Australia out of step with Pope's climate action mission

  • 27 January 2015

It is no coincidence that Pope Francis chose to visit the Philippines before he releases his encyclical on the environment, and that he made a point of visiting Tacloban in particular.

The people of the Philippines are 'at the doorstep of all major threat of climate change', as they describe it. Tacloban City in particular is, of course, ground zero for super typhoon Haiyan (pictured), an iconic victim of the worst that global warming can do to vulnerable populations. 

The visit became the occasion on which the Catholic Bishops’ Conference and civil society organisations in the Philippines handed the Pope a letter about the urgent need for climate action. 

There’s a palpable authenticity about their cries for justice. When Bishops and civil society in the Philippines call for 'the transformation of energy systems away from fossil fuels', it is all the more powerful because they know personally the 'catastrophic misery' caused by Haiyan. 

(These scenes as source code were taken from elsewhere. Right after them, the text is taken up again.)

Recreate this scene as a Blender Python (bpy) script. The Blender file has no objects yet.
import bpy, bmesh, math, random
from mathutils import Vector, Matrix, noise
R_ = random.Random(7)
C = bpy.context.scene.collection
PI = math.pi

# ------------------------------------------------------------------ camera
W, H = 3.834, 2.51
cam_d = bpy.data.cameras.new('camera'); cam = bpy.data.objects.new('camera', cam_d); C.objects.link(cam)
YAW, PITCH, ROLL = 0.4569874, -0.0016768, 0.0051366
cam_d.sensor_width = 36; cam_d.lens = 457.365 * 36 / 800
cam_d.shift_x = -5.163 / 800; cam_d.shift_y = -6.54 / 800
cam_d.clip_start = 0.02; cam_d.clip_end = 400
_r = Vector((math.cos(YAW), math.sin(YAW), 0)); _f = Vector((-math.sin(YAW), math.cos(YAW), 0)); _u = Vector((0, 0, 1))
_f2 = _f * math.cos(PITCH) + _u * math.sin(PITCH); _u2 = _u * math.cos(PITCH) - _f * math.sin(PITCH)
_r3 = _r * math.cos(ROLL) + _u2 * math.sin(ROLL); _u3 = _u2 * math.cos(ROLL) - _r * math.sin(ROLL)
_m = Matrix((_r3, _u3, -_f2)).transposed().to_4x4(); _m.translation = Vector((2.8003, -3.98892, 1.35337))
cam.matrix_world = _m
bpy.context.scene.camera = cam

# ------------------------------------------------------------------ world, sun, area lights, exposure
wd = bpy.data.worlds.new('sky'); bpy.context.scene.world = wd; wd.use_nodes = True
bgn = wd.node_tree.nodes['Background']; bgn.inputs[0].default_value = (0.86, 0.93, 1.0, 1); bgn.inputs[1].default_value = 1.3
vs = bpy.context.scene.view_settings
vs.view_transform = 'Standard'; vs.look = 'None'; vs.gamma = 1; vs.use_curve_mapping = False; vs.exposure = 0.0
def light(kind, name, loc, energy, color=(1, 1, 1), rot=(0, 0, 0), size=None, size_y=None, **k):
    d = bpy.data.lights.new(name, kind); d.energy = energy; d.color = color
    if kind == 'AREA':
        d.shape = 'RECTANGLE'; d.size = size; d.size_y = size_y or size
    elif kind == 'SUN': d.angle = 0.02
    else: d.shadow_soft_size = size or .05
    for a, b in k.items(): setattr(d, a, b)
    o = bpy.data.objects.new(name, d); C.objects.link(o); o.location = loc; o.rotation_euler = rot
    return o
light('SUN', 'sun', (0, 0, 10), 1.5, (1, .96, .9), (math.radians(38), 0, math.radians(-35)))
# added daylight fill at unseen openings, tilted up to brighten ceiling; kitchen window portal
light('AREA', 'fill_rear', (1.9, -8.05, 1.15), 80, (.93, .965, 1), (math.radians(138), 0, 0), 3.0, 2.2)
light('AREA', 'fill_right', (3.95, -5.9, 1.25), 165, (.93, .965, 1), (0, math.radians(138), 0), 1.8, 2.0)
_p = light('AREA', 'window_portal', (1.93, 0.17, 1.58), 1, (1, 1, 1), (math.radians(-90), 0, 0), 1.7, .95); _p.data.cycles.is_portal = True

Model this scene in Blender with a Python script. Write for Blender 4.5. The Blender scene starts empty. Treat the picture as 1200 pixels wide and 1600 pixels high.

No doubt Pope Francis is predisposed to listening to their perspective. We know he is committed to listening to Catholic Bishops’ Conferences, and he is particularly interested in voices from the Global South.

It is most interesting that the Filipino Bishops call for, among other things, 'an end to investments in fossil fuel and ecologically-destructive projects’. This is the first time a national Catholic Bishops’ Conference has come out fully behind the message that 'if it’s wrong to wreck the planet, then it’s wrong to profit from that wreckage', as US environmentalist Bill McKibben famously put it. 

In a move that may further unsettle mining companies beset by rapidly-falling coal prices, the Bishops and civil society quote from a recent study published in the journal Nature. The study showed that '82 per cent of coal should be classified as un-burnable reserves', even if carbon capture and storage is widely deployed. 

That large proportions of the world’s coal, oil and gas are 'un-burnable' was first identified by the Carbon Tracker Initiative. CTI calculated the 'carbon budget' humanity now has left before going over the internationally agreed guardrail of 2°C warming. The amount is so limited, that the vast majority of it has to stay in the ground. 

The Catholic Bishops and civil society in the Philippines go so far as to say, 'Investing in fossil fuel companies and in eco-destructive projects is synonymous with supporting the destruction of our future.' Their message resonates strongly with that of the global 'Divest the Vatican' campaign.